I am from Pittsburgh and do not, under any circumstances, consider myself a Midwesterner. Neither would any of my hometown friends/family.


I am from Ohio, 2hrs from PHG and definitely consider myself a Midwesterner or at least Great Lakes. Where is the line? Youngstown? The economy and people in PGH have far more in common with Akron / Cleveland than Philly.
Anonymous
Anonymous wrote:University of Chicago.

Signed, an ND grad.


Chicago as well - a CWRU grad with friends who went to Oberlin, Grinnell, Carleton, Marquette, Michigan, Northwestern, Carnegie Mellon, etc.
Anonymous
Anonymous wrote:
Anonymous wrote:University of Chicago.

Signed, an ND grad.


No one is seriously disagreeing with you on this. What people are disagreeing with, I think, is the idea that ND is a prestigious school generally, and of course it is -- Catholic or not.
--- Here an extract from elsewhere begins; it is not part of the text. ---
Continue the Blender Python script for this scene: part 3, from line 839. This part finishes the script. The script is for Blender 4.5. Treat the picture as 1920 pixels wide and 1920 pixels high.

PP here. I do think ND is prestigious (tooting my own horn, indirectly, of course) but the thread asked what people considered the MOST prestigious college in the Midwest and I think Chicago out-prestiges ND for sure.
Anonymous
There’s a number.

UChicago
Northwestern
Michigan
Wisconsin
Washington in StL
UMinn
Lawrence
Grinnell

Cornell-Iowa
Anonymous
There are several, objectively.

UChicago
Northwestern
Michigan
Wisconsin
Washington in StL
Grinnell
Lawrence
Carleton
Cornell-Iowa
Notre Dame
Kenyon
Oberlin
Anonymous
Lol @ Lawrence and Cornell
Anonymous
Anonymous wrote:University of Chicago.

Signed, an ND grad.


I honestly think it's Notre Dame. The Catholic mystique, the history, and their exclusive football TV contract with NBC helps.

Signed, a Michigan grad who has lived in the Midwest and on both coasts.

Too few in real life care about U. of Chicago. 99% of people have never heard of it — which should exclude it from any prestige pissing contest in itself. Maybe if Chicago stays the course in 20 years it'll be up there. But right now? It's not Chicago. Not even close.